For some reason, I think it’s in the social nature of human kind to feel attraction for other’s lives, or maybe it’s just me; anyhow, this kind of examples always touch me, especially when there is a tragic ending, as it is the case (that’s another side of human nature I don’t understand but it’s there, the relevance tragedy gives to everything it touches…). I like thinking what I was doing during the story was happening and finding links between the story and myself, even though I don’t know the person at all; in this case, I haven’t been able to resist to check what he was doing the year I was born and the  vintage shots of New York City, a place I know and have been to, taken in a different time and from different perspective, feel just special.


“That awful little man on your shoulder”

One of my very favourite Brooklyn-based producers, Matt Shadetek, wrote this post about creativity and the fears our society, starting by ourselves, imposes to be truly creative. I recommend a full read of it because it’s spotted with very compelling thoughts and honest acknowledgements about his experience in releasing personal music. This one, particularly, made me feel  identified:

(…) The problem for me is that fear, especially in releasing an instrumental which I produced alone, with no collaborating producers or vocalists, that in doing so there is nothing to hide behind and people will not just judge my music but they will judge me. (…)

I’m nothing like a musician or an artist, but I’ve always liked the idea of being a PhD student as something not that far: art or not, research is a creative activity and, whether or not the results are as enoyable or useful as those from Shadetek, for instance, there are several similarities in the processes of creating songs and academic papers.

I am about to hand in the first final draft of my dissertation, and these days the following question starts popping up in conversations more often: “Oh, that’s cool you are finishing your dissertation, what is it about?” I’ve always had a very hard time answering it. And it’s not because the dissertation topic (cities and their spatial structure) is hard to explain to a non-expert on the field; although there might be some of it, I think most of the trouble relates to Shadetek’s point: it’s the fear of people thinking what I do is not relevant, useful or creative enough, of people going beyond and not judging my work but judging me that usually takes me to the easy way of “I don’t wanna bore you now, I’ll tell you other day if you’re interested”. As he greatly gets it in the article, it’s that “awful little man on your shoulder muttering: ‘You’re no good. This sucks. They’re all going to laugh at you’”.

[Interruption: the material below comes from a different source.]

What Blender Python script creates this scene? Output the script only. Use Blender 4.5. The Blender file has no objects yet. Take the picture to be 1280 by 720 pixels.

For those not that interested so much in my PhD’s suffering, I’ve also got a paragraph for you. I think in the end, whether it’s a song, a dissertation or your love for 1950’s icelandic folk music, what makes them scaring is that they are all things that relate to our very inner self and, by exposing them to others we feel somehow naked, afraid of  being neglected because we are in a way different or particular, and it’s in our human condition to seek for belonging and social acceptance. Once I heard that “shyness is the desire to please and the fear not to success on it”. At least for myself, that’s the little man on my shoulder.